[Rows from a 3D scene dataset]
--------------------------------

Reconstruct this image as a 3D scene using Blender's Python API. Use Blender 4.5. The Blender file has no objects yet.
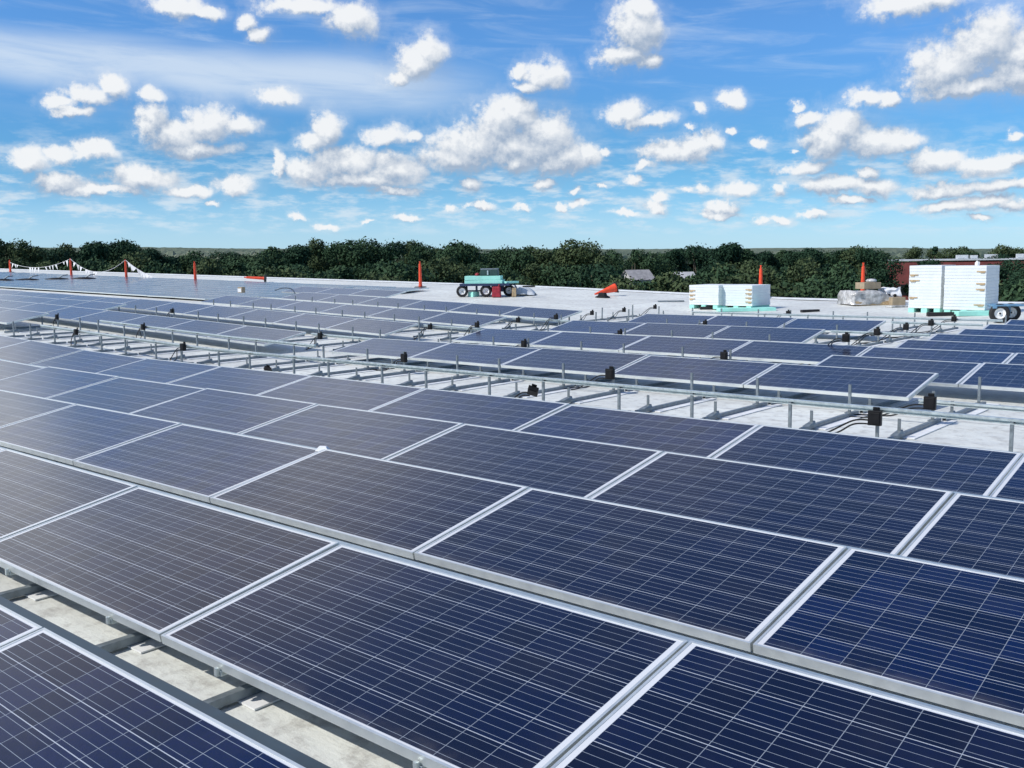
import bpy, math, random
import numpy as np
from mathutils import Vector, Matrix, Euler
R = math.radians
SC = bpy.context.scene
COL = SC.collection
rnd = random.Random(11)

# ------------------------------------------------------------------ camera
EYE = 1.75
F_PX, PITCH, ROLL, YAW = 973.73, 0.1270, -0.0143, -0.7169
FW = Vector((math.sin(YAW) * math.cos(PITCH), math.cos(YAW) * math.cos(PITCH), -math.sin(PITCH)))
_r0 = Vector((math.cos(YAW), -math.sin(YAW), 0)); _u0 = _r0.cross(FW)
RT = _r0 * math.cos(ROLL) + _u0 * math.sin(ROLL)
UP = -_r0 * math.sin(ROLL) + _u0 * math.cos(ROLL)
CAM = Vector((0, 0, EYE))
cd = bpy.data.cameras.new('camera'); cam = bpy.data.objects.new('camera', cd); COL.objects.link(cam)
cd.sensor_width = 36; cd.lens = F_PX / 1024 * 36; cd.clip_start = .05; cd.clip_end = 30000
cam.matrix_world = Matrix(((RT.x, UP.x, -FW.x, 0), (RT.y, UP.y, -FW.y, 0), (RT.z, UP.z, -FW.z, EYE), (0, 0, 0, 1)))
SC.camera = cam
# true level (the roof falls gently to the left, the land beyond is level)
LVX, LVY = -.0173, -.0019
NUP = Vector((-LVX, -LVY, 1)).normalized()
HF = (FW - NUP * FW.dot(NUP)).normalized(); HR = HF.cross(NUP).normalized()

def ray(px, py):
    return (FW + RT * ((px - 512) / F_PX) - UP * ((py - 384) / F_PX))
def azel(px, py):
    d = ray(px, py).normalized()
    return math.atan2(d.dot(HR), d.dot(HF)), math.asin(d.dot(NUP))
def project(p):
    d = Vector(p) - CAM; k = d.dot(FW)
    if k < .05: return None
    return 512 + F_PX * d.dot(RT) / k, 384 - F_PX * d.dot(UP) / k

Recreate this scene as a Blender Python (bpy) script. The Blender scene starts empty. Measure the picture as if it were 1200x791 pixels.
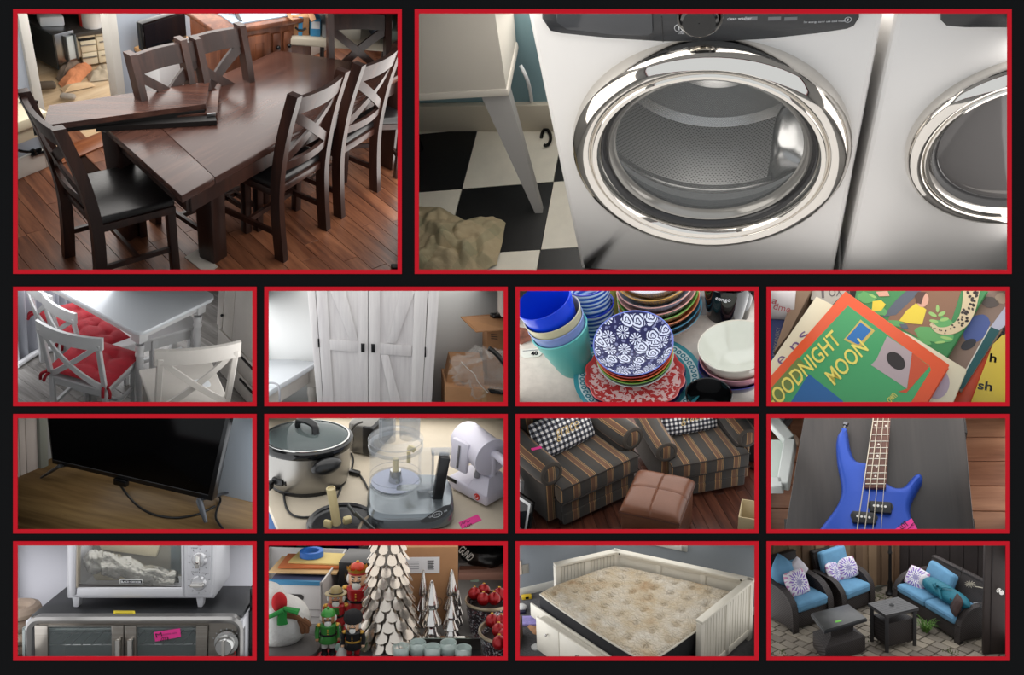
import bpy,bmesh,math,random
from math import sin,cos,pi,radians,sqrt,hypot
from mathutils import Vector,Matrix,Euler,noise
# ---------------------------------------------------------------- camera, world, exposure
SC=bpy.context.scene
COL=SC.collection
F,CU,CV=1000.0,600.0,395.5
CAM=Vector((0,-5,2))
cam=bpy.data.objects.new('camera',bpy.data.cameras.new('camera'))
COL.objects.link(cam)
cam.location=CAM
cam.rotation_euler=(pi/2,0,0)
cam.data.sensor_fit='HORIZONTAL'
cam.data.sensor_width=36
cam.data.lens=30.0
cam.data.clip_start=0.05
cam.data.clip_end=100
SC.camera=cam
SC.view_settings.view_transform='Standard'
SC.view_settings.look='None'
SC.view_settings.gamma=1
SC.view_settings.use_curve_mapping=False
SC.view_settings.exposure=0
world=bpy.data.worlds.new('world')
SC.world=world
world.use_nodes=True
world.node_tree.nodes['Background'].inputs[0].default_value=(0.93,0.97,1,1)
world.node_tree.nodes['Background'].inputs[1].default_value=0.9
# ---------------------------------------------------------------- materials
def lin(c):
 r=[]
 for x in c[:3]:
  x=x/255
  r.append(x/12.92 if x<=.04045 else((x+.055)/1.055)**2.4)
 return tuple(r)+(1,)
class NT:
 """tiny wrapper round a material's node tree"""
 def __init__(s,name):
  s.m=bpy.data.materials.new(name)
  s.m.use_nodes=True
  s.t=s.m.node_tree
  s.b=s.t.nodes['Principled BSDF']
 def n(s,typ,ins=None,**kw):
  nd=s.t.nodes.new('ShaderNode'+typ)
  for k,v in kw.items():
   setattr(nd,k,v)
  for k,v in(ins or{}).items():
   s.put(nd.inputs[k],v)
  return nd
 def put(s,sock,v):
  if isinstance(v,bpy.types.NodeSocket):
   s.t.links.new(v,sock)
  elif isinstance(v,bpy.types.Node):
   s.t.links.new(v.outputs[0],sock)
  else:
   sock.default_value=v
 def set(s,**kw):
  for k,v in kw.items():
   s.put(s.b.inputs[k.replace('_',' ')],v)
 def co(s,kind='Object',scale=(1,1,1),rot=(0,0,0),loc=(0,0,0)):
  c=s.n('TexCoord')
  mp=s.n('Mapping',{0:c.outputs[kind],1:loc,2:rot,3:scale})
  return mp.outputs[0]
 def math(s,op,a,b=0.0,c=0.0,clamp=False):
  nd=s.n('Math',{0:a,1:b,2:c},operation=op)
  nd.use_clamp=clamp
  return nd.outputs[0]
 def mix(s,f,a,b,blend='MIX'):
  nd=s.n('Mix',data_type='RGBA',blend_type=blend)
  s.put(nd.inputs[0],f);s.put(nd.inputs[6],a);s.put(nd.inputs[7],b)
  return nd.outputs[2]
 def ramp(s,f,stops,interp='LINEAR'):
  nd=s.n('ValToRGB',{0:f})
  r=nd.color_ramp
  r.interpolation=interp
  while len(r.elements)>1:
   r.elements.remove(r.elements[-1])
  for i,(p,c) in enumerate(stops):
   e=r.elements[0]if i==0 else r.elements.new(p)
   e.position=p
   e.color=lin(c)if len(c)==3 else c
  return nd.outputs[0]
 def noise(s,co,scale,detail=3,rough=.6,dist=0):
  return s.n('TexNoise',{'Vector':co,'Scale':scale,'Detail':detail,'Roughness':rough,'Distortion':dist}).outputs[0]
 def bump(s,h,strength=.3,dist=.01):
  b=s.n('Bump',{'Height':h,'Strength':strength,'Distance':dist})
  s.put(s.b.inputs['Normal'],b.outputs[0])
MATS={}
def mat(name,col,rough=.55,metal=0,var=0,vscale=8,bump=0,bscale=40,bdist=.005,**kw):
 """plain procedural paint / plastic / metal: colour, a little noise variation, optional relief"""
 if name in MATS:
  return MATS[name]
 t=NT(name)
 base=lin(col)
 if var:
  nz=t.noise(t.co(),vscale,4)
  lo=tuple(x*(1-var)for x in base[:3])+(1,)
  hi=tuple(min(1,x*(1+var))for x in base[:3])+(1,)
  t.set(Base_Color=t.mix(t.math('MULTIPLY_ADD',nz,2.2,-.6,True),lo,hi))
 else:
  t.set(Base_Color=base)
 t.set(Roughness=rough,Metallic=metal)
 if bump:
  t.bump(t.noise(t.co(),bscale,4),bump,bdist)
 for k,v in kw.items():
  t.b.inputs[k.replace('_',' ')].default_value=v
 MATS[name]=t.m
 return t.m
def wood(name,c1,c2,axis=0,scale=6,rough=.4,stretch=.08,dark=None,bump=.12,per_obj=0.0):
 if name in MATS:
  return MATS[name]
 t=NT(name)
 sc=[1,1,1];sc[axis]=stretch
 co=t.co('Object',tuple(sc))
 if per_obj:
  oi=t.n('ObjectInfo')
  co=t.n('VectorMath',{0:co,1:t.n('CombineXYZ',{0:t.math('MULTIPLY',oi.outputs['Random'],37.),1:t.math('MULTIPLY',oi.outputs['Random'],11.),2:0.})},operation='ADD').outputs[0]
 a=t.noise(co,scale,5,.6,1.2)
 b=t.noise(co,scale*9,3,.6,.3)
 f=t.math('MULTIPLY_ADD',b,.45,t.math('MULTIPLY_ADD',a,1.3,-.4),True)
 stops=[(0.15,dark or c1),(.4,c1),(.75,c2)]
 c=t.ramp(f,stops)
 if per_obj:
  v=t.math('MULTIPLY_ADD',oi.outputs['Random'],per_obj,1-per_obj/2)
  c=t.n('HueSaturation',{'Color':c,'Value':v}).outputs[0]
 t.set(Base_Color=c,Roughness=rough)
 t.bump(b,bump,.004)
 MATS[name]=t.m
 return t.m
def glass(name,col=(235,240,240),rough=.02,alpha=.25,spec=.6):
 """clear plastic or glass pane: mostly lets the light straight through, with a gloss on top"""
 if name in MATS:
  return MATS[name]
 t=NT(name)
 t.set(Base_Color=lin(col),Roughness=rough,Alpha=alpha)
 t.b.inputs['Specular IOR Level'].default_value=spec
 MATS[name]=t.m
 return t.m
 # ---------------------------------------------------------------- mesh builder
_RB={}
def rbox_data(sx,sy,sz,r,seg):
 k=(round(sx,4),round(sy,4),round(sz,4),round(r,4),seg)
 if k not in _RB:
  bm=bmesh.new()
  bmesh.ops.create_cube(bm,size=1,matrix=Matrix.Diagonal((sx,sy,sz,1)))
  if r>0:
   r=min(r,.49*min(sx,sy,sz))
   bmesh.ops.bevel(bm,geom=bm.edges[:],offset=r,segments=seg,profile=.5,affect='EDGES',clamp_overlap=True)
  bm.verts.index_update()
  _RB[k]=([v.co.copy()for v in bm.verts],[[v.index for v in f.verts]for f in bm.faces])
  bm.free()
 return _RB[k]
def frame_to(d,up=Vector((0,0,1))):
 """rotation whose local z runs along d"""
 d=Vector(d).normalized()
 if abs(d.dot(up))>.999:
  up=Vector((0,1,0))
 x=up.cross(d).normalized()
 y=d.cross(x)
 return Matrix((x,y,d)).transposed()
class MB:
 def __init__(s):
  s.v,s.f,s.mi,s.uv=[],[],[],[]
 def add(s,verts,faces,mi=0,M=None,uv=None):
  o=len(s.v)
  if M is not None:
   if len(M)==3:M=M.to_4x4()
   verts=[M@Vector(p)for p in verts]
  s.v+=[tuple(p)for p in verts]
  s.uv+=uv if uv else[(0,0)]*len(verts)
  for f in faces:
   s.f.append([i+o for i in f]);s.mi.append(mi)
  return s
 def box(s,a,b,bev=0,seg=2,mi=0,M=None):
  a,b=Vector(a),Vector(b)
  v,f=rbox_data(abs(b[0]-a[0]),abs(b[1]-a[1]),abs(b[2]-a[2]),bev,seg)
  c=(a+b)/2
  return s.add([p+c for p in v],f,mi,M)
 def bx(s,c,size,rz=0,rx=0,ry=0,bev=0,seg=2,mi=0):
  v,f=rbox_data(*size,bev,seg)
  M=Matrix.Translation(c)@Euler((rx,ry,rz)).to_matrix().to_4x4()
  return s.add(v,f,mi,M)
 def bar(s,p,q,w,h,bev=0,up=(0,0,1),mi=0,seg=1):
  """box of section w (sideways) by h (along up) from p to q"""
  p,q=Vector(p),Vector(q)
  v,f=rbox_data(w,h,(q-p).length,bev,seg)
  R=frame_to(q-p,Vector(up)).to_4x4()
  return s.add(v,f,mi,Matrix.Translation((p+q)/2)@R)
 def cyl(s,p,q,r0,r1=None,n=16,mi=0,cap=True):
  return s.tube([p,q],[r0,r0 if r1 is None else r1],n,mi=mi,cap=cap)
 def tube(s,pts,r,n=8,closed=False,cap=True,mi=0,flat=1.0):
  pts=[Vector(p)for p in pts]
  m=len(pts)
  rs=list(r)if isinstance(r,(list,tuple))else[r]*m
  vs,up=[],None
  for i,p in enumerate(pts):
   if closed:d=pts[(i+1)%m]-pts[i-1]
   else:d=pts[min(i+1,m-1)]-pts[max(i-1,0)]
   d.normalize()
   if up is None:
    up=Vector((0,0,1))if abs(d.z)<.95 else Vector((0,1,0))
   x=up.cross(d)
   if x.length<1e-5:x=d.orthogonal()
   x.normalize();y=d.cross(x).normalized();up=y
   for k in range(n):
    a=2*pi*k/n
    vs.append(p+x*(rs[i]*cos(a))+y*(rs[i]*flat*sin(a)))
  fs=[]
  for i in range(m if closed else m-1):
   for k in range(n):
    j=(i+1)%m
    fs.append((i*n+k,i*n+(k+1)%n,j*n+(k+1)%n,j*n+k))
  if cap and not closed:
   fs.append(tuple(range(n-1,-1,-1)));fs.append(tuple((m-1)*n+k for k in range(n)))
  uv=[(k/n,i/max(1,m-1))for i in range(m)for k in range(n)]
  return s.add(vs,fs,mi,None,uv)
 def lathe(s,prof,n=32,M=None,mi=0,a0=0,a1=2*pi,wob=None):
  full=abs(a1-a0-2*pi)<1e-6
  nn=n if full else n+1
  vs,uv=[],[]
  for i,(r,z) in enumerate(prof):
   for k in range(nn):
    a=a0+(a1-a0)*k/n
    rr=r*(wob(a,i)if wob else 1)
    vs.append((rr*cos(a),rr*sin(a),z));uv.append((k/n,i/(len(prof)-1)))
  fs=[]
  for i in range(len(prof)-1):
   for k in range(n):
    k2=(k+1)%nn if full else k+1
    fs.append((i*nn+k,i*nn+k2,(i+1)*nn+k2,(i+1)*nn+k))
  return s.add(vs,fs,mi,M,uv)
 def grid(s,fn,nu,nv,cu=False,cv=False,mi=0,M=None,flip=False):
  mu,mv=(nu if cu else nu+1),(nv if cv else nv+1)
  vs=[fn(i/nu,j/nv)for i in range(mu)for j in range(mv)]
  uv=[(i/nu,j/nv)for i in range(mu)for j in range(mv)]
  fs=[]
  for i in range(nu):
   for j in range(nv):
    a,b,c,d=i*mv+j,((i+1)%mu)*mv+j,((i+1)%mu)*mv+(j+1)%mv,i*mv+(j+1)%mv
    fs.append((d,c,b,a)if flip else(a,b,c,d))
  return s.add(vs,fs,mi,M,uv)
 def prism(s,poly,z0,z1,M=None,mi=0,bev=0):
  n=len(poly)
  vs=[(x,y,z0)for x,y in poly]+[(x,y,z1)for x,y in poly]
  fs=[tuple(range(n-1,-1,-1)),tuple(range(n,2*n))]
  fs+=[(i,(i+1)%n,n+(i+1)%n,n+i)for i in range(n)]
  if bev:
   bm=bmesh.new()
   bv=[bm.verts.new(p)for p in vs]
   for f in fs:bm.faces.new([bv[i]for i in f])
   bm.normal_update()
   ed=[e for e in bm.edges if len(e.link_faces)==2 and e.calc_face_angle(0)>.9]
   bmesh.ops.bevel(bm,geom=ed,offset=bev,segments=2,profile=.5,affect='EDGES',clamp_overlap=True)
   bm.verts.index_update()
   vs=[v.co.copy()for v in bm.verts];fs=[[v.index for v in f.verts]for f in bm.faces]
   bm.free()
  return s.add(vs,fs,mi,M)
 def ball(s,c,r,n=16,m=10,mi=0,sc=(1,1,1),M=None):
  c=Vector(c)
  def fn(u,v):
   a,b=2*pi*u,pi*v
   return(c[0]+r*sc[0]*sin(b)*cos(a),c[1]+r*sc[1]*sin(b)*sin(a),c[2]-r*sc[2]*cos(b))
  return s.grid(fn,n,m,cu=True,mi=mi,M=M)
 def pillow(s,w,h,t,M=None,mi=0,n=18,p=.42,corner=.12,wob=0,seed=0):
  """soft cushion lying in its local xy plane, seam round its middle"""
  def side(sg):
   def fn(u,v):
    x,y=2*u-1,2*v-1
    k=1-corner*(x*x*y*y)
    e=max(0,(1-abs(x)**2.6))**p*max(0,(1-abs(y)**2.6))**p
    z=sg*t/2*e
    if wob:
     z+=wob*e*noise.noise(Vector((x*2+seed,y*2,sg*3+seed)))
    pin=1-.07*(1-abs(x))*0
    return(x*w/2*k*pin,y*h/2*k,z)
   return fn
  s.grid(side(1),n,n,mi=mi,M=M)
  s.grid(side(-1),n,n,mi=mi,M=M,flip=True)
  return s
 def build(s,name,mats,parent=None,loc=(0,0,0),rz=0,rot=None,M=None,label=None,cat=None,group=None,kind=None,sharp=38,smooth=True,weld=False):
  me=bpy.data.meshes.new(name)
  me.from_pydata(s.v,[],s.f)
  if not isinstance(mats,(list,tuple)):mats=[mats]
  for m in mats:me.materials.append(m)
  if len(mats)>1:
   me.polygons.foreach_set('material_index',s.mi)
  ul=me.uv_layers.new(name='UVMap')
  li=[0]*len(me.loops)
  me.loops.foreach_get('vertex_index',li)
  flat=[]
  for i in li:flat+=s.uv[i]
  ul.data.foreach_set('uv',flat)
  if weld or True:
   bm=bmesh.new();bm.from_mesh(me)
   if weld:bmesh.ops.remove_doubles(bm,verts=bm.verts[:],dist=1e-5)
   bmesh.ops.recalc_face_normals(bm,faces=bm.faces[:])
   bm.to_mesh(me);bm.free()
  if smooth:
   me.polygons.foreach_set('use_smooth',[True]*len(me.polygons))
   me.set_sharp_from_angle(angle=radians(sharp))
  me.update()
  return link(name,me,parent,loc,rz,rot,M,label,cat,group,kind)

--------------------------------

Written exercise
Only the lines from the start of the records through the line containing "rnd = random.Random(11)" should be repeated, word for word, with the pictures left out.

Final result
Reconstruct this image as a 3D scene using Blender's Python API. Use Blender 4.5. The Blender file has no objects yet.
import bpy, math, random
import numpy as np
from mathutils import Vector, Matrix, Euler
R = math.radians
SC = bpy.context.scene
COL = SC.collection
rnd = random.Random(11)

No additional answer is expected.